As a former SPU soccer standout who passed on playing her senior year, Riley finds this year “bittersweet.” She’s happy to have moved on but misses the structure and “extra purpose” that athletics added to her college experience. Nevertheless, making the transition from “student-athlete” to “student” has prepared her for the equally challenging transition from “student” to “employee” that’s on the horizon. “Not everything happens for a reason,” says Riley, “but every situation has takeaways that are valuable.”
Riley has loved the small size of SPU because it’s allowed her to make friends from different areas of the university. She misses the time she spent living on campus as freshman and sophomore because it made getting where she needed to go easy and offered opportunities for casual social interaction. Now, Riley says, she needs to be more intentional about seeing, outside class, the people she’s had courses with over and over—“friends and study partners with lots to talk about.”
February 19th, 2015 §
Kelsey Chase (senior English major, University Scholar, and track and field athlete) spent part of last summer in South Sudan, Kenya and Ethiopia living with African Christians, interviewing them and writing about their stories of faith.
Kelsey has loved Ethiopia since she first visited seven years ago (and not just because of the coffee) and feels it’s important that the stories of Ethiopians are told with faithfulness to their history and literary tradition.
So, for her senior honors project, she’s collecting the stories of Ethiopian Christians and juxtaposing these stories to Ethiopian folk tales. Kelsey’s relying on her experience reporting for SPU’s The Falcon ,and as many English classes as she can squeeze in, to guide her in conscientiously reproducing these stories, with special sensitivity to the imagery and symbolic content of the narratives.
Kelsey doesn’t know yet where this project is leading but is hopeful it will allow her to return to Ethiopia or pursue graduate studies in African Literature. And if all else fails, she thinks being a librarian in a library with old books and big wide windows (preferably at Oxford University, where she studied for a semester) sounds pretty great as well.
June 2nd, 2014 §
Kelly Pantoleon is a graduating creative writing major from Oak Harbor, WA. When she started college, she knew she would want to go into book editing and publishing, so she joined the English major. Kelly says that she is “like most English majors” in feeling that “books are my best friends.”
During her time at Seattle Pacific University, her favorite course has been American Ethnic Literature with Dr. Middeljans. “It made me realize that even as accepting as I am, and as much progress as we as a society have made, there’s always more to learn, more to understand about people who are are different from you, and more room to open your mind.” She added that Dr. Middeljans’s humor is also a great part of her classes.
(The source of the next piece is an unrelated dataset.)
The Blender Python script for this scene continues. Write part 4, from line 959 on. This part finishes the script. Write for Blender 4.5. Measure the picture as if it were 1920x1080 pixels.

Fitting for an English major, Kelly is “obsessed with everything about grammar [….] If I could have majored in just punctuation, I would have.”
Since her dream is one day to own an independent publishing house and make books by hand, Kelly hopes that her first post-graduate job will be in the publishing industry. Her suggestions for new English majors are to “be open-minded in the types of classes you take. Take some philosophy classes; they go very well with literature/writing. Do the reading for every class. It may be a lot, but it’s always worth it. Participate in class discussions as much as you possibly can—English majors are kind people.”
May 22nd, 2014 §
Ashley Boucher, from Beaverton, Oregon, is majoring in creative writing, focusing in non-fiction, and minoring in French. Though it took her a while to find her major, she settled on English because she always got good grades in this area (improving her graduate school options) and had always enjoyed English and literature. Ashley says she is minoring in French because “Je suis francais and I love the culture and language.”
Since her time at Seattle Pacific University, her favorite classes have been Elements of Narrative with Dr. VanZanten because it is a chance to get into the “nitty-gritty” of story-telling and Shakespeare with Dr. Reinsma because of the emotion and–“what else?–tension” created by the plays.
Outside school, you will probably find Ashley dancing, which she has been doing since she was 12. For her, Ashley says, dancing “is a release, like writing can be, and I definitely could not live without it.” Her dream job would be as traveling yoga instructor, writing about yoga retreats, and later editing either a fashion or a dance magazine, so she plans to move back to Portland for the first step in that direction: training to be a yoga instructor.
Her advice to students, “It is important to balance being a student with being a person, which is surprisingly easy to do.” She also recommends taking advanced grammar and to study abroad as many times as possible. “Now is the time to go. So GO!”